One of London’s top Jewish secondary schools has come under fire for asking prospective parents “embarrassing” questions about family sexual “purity”, writes Talia Samuelson.

The Office of the Schools Adjudicator (OSA) this week criticised Hasmonean High School, which has a campus for boys in Hendon and for girls in Mill Hill, for including “intrusive” questions as part of the application process.

A form intended to assess the religious background of prospective students asked: “Does your family observe the laws of family purity?” Another question pertained to the keeping of kashrut.

The OSA looked into the issue after receiving a complaint from the Fair Admissions Campaign (FAC).

School’s adjudicator Phil Whiffing ruled that: “While the school and its religious authority may think that to be asked such a question would not embarrass an observant Orthodox Jew, there remains the possibility that some parents applying for places at the school may find it embarrassing or intrusive.”

The OSA requires schools to use selection criteria that can be objectively judged, so to “objectively assess whether or not a family observes the laws of family purity” is wholly impossible, he declared. He ordered the Barnet-based schools to amend their criteria by February 2016.

A spokesperson for Hasmonean High School told Jewish News: “We are reviewing and updating our admissions policies to ensure that we abide by the current regulations governing admissions, that our school’s ethos is upheld and that we reflect the needs of the Orthodox Jewish community.”
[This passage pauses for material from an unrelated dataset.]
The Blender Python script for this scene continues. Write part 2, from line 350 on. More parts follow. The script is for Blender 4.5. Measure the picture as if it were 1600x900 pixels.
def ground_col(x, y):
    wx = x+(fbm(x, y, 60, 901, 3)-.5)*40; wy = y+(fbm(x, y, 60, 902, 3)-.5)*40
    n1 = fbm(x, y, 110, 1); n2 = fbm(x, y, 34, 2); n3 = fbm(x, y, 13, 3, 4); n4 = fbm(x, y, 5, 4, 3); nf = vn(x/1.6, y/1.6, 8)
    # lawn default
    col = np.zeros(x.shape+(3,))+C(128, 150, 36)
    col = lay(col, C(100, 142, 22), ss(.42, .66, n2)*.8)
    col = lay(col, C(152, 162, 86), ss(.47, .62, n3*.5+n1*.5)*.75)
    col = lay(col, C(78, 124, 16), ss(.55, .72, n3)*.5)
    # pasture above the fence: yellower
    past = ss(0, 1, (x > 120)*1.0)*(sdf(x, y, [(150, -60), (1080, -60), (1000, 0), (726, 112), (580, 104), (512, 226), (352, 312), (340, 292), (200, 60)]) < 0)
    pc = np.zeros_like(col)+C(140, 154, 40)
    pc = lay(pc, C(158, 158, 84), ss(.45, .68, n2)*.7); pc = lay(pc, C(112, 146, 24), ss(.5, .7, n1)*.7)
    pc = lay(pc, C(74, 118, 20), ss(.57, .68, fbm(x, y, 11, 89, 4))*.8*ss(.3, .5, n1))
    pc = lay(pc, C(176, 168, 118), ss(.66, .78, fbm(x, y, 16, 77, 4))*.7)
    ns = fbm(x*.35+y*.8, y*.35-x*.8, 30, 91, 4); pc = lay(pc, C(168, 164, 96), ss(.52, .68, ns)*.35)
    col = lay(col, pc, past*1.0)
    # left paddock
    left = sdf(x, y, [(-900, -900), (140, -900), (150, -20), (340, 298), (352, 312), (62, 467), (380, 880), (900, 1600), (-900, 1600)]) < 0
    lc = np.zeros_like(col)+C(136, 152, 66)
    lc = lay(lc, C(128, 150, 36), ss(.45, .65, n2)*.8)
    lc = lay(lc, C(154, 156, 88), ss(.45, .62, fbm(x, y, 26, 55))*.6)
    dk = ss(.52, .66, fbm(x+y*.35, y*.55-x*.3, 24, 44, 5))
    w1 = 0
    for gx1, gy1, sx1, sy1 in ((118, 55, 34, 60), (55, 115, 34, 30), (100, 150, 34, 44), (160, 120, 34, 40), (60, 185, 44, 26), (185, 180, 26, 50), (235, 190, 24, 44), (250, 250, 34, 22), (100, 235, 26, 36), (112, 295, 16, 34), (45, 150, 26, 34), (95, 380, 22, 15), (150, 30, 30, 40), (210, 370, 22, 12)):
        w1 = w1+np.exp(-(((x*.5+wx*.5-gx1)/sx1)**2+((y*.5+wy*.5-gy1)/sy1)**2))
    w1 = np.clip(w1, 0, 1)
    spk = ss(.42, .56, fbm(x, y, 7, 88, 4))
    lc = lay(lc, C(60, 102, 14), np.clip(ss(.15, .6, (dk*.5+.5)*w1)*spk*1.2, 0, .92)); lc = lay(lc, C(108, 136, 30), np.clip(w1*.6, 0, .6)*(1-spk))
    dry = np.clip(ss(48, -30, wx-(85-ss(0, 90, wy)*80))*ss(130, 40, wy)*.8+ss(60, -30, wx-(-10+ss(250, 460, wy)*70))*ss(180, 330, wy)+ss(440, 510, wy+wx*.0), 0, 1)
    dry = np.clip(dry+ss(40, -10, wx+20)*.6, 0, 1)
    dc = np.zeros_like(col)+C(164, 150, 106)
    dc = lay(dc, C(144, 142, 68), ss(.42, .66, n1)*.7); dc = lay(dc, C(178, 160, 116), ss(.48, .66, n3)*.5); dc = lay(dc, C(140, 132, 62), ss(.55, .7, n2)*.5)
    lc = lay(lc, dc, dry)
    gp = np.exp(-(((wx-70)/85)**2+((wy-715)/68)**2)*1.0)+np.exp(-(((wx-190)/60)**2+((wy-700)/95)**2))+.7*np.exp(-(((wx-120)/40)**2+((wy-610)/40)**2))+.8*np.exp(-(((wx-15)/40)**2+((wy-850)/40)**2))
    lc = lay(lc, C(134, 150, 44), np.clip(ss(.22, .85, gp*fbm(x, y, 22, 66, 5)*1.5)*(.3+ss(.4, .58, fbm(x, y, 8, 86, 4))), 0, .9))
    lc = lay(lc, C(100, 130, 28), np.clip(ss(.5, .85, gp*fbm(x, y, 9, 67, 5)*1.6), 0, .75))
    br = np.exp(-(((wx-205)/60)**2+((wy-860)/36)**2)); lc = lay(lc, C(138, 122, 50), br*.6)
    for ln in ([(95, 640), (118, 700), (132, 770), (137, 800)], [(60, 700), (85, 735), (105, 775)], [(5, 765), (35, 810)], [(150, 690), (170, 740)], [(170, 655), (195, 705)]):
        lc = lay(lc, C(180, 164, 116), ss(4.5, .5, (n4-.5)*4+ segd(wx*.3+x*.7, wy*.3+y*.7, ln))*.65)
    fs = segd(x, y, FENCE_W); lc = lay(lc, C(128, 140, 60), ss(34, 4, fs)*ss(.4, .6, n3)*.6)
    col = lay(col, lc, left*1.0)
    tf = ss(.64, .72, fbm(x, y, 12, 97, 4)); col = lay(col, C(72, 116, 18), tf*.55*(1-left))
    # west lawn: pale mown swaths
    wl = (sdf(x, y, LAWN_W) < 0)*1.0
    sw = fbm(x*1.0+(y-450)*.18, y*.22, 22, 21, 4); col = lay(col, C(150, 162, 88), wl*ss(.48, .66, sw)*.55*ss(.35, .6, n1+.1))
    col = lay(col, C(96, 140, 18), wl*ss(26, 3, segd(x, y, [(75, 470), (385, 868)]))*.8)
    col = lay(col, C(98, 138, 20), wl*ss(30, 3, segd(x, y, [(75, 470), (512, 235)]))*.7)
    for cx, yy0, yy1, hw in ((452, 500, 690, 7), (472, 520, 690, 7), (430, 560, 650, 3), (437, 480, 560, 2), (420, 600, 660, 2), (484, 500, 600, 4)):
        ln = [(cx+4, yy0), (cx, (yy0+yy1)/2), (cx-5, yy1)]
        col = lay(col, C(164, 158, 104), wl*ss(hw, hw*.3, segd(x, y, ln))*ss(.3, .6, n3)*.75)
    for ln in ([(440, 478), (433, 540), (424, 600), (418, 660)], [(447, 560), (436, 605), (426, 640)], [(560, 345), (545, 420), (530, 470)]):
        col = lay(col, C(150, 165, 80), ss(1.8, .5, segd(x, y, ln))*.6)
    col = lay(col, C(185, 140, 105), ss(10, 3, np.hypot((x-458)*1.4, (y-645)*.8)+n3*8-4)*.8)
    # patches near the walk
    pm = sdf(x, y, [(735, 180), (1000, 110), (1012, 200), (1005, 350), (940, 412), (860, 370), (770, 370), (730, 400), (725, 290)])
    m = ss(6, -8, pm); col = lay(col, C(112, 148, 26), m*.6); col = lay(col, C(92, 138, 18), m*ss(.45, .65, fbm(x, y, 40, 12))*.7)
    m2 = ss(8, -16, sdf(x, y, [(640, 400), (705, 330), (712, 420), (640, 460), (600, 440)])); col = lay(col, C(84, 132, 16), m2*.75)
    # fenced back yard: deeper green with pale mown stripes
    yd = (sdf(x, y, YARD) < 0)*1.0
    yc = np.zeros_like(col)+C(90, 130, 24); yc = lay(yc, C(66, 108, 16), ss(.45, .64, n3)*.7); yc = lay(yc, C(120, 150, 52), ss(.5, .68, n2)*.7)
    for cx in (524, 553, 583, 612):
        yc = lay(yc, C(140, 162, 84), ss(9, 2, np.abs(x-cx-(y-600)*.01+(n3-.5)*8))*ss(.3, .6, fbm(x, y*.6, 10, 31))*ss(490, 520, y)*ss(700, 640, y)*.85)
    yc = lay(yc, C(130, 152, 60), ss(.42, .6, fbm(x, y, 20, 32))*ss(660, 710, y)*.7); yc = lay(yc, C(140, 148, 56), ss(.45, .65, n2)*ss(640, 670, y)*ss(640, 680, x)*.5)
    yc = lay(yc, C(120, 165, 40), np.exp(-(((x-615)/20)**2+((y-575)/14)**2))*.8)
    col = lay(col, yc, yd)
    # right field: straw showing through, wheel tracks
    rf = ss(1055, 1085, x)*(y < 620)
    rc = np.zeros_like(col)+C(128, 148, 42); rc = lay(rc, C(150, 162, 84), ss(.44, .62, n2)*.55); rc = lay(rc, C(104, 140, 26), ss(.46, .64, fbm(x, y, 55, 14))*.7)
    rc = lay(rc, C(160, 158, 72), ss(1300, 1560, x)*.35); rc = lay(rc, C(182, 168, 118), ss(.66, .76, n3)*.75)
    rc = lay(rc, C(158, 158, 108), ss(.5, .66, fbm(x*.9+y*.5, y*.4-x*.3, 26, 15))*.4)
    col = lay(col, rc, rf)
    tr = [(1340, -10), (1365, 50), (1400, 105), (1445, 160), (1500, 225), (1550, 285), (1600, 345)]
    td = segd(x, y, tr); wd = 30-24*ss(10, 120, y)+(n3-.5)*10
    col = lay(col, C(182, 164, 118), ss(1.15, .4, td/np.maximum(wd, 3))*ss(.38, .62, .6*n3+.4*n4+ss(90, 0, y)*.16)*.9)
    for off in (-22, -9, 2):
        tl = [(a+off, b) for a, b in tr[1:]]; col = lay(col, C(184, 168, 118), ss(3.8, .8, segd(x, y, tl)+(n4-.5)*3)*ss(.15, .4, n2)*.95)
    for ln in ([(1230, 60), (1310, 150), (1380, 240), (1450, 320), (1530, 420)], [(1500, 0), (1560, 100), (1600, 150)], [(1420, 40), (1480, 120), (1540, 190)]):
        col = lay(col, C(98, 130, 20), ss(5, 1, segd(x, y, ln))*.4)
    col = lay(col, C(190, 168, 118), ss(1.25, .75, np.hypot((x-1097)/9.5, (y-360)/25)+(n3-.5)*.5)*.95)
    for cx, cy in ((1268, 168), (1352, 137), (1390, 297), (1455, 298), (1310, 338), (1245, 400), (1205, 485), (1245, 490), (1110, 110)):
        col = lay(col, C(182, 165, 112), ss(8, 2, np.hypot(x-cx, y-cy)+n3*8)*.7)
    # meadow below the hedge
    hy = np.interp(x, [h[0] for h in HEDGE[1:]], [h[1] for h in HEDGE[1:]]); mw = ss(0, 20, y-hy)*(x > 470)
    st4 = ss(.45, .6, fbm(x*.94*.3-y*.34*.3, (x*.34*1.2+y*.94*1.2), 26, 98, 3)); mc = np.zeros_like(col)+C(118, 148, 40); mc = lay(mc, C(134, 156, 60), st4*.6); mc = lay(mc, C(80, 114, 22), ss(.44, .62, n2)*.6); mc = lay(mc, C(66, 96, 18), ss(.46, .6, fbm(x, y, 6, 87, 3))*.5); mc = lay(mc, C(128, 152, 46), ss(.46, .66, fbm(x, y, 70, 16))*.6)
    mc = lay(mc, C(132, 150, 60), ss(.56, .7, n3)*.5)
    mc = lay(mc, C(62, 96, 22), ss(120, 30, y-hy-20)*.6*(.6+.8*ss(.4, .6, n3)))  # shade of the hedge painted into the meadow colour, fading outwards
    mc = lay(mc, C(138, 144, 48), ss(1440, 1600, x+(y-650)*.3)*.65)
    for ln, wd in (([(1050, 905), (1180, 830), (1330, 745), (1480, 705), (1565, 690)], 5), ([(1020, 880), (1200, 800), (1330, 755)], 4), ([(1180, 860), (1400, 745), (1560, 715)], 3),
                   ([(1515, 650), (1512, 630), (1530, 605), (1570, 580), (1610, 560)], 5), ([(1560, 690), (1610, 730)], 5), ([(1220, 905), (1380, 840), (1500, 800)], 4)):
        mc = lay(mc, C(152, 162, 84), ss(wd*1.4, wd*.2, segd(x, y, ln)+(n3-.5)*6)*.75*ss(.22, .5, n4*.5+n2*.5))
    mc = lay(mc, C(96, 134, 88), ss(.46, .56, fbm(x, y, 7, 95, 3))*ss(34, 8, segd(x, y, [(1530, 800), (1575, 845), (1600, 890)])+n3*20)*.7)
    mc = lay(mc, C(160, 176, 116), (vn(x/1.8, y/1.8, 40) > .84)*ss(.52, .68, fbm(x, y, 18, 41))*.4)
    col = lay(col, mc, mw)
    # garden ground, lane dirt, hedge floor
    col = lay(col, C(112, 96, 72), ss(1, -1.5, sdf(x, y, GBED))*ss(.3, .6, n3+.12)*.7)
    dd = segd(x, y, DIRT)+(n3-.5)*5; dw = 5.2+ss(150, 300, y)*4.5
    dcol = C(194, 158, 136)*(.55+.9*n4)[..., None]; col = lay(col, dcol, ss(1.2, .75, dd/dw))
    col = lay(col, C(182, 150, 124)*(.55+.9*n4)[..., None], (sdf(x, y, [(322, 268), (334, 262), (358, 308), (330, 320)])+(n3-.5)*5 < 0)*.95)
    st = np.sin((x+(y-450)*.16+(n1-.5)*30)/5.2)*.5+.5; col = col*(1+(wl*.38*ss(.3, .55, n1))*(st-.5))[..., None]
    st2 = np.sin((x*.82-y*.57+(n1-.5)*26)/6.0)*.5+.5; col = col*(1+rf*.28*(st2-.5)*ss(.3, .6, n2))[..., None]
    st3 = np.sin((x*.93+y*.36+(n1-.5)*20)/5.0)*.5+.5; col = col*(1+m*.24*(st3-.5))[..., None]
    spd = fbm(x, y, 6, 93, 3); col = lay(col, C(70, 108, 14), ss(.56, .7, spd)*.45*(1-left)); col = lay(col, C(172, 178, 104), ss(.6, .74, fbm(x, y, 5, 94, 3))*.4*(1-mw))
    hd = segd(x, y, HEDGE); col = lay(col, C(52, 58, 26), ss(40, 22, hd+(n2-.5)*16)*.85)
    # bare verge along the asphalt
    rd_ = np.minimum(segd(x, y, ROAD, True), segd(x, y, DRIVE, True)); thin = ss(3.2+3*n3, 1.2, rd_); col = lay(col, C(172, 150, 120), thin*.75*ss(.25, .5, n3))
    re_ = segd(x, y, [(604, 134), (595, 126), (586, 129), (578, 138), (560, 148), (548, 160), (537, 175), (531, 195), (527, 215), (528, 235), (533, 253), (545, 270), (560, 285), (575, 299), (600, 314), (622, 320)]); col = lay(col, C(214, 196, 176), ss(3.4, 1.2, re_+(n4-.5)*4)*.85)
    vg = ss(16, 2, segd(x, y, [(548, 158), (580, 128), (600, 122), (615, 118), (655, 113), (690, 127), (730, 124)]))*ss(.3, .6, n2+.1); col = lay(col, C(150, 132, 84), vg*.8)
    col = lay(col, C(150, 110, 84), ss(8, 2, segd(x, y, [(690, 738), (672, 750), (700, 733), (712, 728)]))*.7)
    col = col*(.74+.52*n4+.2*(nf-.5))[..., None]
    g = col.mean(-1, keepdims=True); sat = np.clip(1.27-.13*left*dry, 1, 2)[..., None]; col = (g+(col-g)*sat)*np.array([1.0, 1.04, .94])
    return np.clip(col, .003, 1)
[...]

According to the laws of family purity, which are mostly observed by Orthodox Jews, a woman must abstain from sex for the week following the start of her period.

A former Hasmonean student, who wished to remain anonymous, said she understood the school’s reasoning for the question. She explained: “It gives a picture along with Shabbat and kashrut about family observance.”

However, she added that it remained an “intimate” matter that families should not have to disclose.

Rabbi Dr Jonathan Romain of Maidenhead Synagogue said educational institutions should be prioritising their students and developing their education, rather than “checking up on” parents’ religious observances.

He added: “This case, along with numerous ones affecting church schools, highlights the need to take domestic observances out of school admissions procedures.”

The FAC exists to campaign against the perceived injustice of faith schools using religious selection procedures.